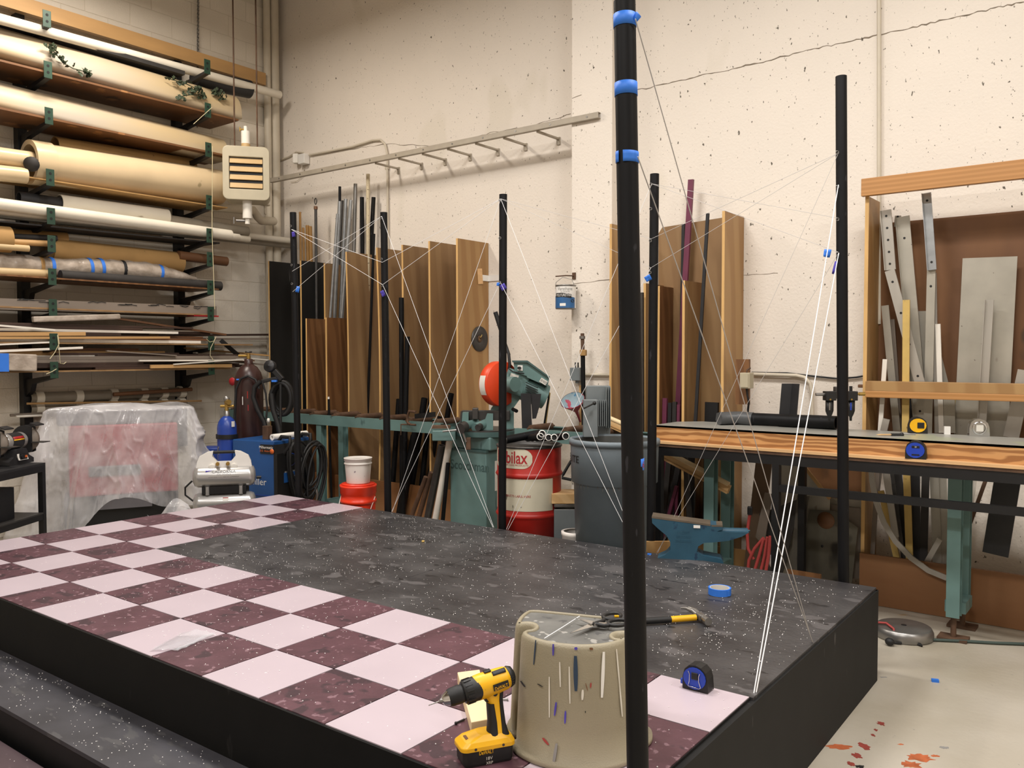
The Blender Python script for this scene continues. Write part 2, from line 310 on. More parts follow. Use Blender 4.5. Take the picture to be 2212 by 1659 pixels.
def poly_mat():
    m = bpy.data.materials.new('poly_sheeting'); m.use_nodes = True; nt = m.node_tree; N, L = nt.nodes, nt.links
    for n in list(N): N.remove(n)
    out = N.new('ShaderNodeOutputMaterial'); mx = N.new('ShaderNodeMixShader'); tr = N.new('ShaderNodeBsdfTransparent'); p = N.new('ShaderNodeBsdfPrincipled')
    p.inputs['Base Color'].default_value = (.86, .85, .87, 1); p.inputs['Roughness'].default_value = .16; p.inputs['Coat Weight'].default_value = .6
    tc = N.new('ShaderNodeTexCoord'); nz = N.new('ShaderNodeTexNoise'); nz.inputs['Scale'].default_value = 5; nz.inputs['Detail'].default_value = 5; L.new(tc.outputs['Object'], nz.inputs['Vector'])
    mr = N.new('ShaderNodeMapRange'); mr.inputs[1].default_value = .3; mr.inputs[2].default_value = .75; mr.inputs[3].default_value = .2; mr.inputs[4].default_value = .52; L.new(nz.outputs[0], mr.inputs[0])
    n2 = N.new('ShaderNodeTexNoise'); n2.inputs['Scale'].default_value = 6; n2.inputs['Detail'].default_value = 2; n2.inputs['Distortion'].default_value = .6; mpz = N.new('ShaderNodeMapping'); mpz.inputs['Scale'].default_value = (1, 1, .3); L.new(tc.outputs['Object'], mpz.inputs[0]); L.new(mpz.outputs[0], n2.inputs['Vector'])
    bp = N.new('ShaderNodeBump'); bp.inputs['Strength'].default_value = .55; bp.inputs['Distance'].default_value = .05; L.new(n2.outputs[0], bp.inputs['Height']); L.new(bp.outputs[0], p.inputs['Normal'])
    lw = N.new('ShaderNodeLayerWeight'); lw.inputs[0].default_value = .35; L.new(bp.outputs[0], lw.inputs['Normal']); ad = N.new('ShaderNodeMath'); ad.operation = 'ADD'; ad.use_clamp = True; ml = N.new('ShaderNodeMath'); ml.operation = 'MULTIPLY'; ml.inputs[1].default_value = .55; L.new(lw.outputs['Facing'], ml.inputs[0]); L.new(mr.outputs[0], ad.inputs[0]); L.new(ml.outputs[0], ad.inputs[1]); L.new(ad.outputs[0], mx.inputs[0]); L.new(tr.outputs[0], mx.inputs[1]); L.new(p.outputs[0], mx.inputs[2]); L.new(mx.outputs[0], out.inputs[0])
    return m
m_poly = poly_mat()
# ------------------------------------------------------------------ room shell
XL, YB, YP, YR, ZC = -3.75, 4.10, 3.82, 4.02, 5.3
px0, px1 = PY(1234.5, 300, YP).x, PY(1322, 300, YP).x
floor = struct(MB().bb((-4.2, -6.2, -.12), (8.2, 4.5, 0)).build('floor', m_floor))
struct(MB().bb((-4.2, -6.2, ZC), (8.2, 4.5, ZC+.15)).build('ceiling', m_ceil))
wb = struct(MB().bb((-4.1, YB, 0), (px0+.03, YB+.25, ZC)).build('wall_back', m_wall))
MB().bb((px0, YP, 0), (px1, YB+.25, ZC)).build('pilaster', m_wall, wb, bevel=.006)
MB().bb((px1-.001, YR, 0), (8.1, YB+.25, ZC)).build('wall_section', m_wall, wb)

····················

» PROBLEM DETAILS
Copy the listing over exactly, skipping the pictures it holds.

» ANSWER BELOW
The Blender Python script for this scene continues. Write part 2, from line 310 on. More parts follow. Use Blender 4.5. Take the picture to be 2212 by 1659 pixels.
def poly_mat():
    m = bpy.data.materials.new('poly_sheeting'); m.use_nodes = True; nt = m.node_tree; N, L = nt.nodes, nt.links
    for n in list(N): N.remove(n)
    out = N.new('ShaderNodeOutputMaterial'); mx = N.new('ShaderNodeMixShader'); tr = N.new('ShaderNodeBsdfTransparent'); p = N.new('ShaderNodeBsdfPrincipled')
    p.inputs['Base Color'].default_value = (.86, .85, .87, 1); p.inputs['Roughness'].default_value = .16; p.inputs['Coat Weight'].default_value = .6
    tc = N.new('ShaderNodeTexCoord'); nz = N.new('ShaderNodeTexNoise'); nz.inputs['Scale'].default_value = 5; nz.inputs['Detail'].default_value = 5; L.new(tc.outputs['Object'], nz.inputs['Vector'])
    mr = N.new('ShaderNodeMapRange'); mr.inputs[1].default_value = .3; mr.inputs[2].default_value = .75; mr.inputs[3].default_value = .2; mr.inputs[4].default_value = .52; L.new(nz.outputs[0], mr.inputs[0])
    n2 = N.new('ShaderNodeTexNoise'); n2.inputs['Scale'].default_value = 6; n2.inputs['Detail'].default_value = 2; n2.inputs['Distortion'].default_value = .6; mpz = N.new('ShaderNodeMapping'); mpz.inputs['Scale'].default_value = (1, 1, .3); L.new(tc.outputs['Object'], mpz.inputs[0]); L.new(mpz.outputs[0], n2.inputs['Vector'])
    bp = N.new('ShaderNodeBump'); bp.inputs['Strength'].default_value = .55; bp.inputs['Distance'].default_value = .05; L.new(n2.outputs[0], bp.inputs['Height']); L.new(bp.outputs[0], p.inputs['Normal'])
    lw = N.new('ShaderNodeLayerWeight'); lw.inputs[0].default_value = .35; L.new(bp.outputs[0], lw.inputs['Normal']); ad = N.new('ShaderNodeMath'); ad.operation = 'ADD'; ad.use_clamp = True; ml = N.new('ShaderNodeMath'); ml.operation = 'MULTIPLY'; ml.inputs[1].default_value = .55; L.new(lw.outputs['Facing'], ml.inputs[0]); L.new(mr.outputs[0], ad.inputs[0]); L.new(ml.outputs[0], ad.inputs[1]); L.new(ad.outputs[0], mx.inputs[0]); L.new(tr.outputs[0], mx.inputs[1]); L.new(p.outputs[0], mx.inputs[2]); L.new(mx.outputs[0], out.inputs[0])
    return m
m_poly = poly_mat()
# ------------------------------------------------------------------ room shell
XL, YB, YP, YR, ZC = -3.75, 4.10, 3.82, 4.02, 5.3
px0, px1 = PY(1234.5, 300, YP).x, PY(1322, 300, YP).x
floor = struct(MB().bb((-4.2, -6.2, -.12), (8.2, 4.5, 0)).build('floor', m_floor))
struct(MB().bb((-4.2, -6.2, ZC), (8.2, 4.5, ZC+.15)).build('ceiling', m_ceil))
wb = struct(MB().bb((-4.1, YB, 0), (px0+.03, YB+.25, ZC)).build('wall_back', m_wall))
MB().bb((px0, YP, 0), (px1, YB+.25, ZC)).build('pilaster', m_wall, wb, bevel=.006)
MB().bb((px1-.001, YR, 0), (8.1, YB+.25, ZC)).build('wall_section', m_wall, wb)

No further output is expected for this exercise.